After my own reading, I have the following comments before this paper is accepted, and major revision is recommended.

[1] The author should rewrite the abstract as an overall summary of the paper. In particular, the author needs to add more to the underwater multimedia transmission power allocation algorithm proposed in this paper.

The abstract has been rewritten.

Please refer the abstract section.

[2] SNIR is mentioned in Figure 1 of this paper. The author needs to write the full name of the SNIR. And there is only a transmitter structure, no receiver structure. I wonder what the receiver structure is.

SNIR has been revised to Signal-to-noise ratio (SNR) in Figure 1. The receiver structure has the inverse function of the transmitter structure. The 2 x 2 DM-based MIMO-FBMC received multimedia packets were demodulated using a 2 x 2 DM-based MIMO-FBMC demodulator, and the 2 x 2 DM-based MIMO-FBMC multimedia demodulation packets were extracted as output.

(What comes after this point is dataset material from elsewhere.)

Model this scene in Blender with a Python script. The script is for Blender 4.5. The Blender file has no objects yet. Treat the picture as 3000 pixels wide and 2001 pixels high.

The 2 x 2 DM-based MIMO-FBMC multimedia demodulation packets were the inputs to the adaptive BPSK/4OQAM demodulator, and the adaptive BPSK/4OQAM multimedia demodulation packets were extracted as output. The adaptive BPSK/4OQAM multimedia demodulation packets were the inputs to (2000,1000) LDPC decoders, and the voice, image, and data multimedia LDPC decoding signals were extracted as output.

[3] There is ‘2 UAMTA’ in line 149. I wonder what it means.

UAMTA has been revised to underwater acoustic multimedia communication architecture (UAMCA).

[4] There is a sentence in line 197 that the MIMO-FBMC channel estimation is assumed. I don't know what it means. Does it mean complete of channel estimation process?

The MIMO-FBMC channel estimation is assumed’ has been deleted. The MIMO-FBMC multipath path channel coefficients with channel estimation errors are inputted to the proposed simulation system, and the proposed system do not include channel estimation method.

[5] This paper considers 2x2 DM transmission mechanism, (2000, 1000) LDPC encoder, a power assignment mechanism, an OCPN mechanism, adaptively BPSK modulation and 4-OQAM methods. I think it is necessary to explain clearly what the new proposal is.

Please refer the abstract section.

[6] From the simulation results, the advantages of the proposed algorithm are not clear. If the channel estimation error rate is high, it is not surprising that the performance of the communication system is poor. Simulation results should be added to clearly show the advantages of the proposed technique.

Please refer the abstract section. In addition, the details performance of the proposed system has been demonstrated in the simulation section.

Author Response File: Author Response.doc

Round 2

Reviewer 2 Report

The autrhor has modified these problems I have mentioned. The paper feels better now.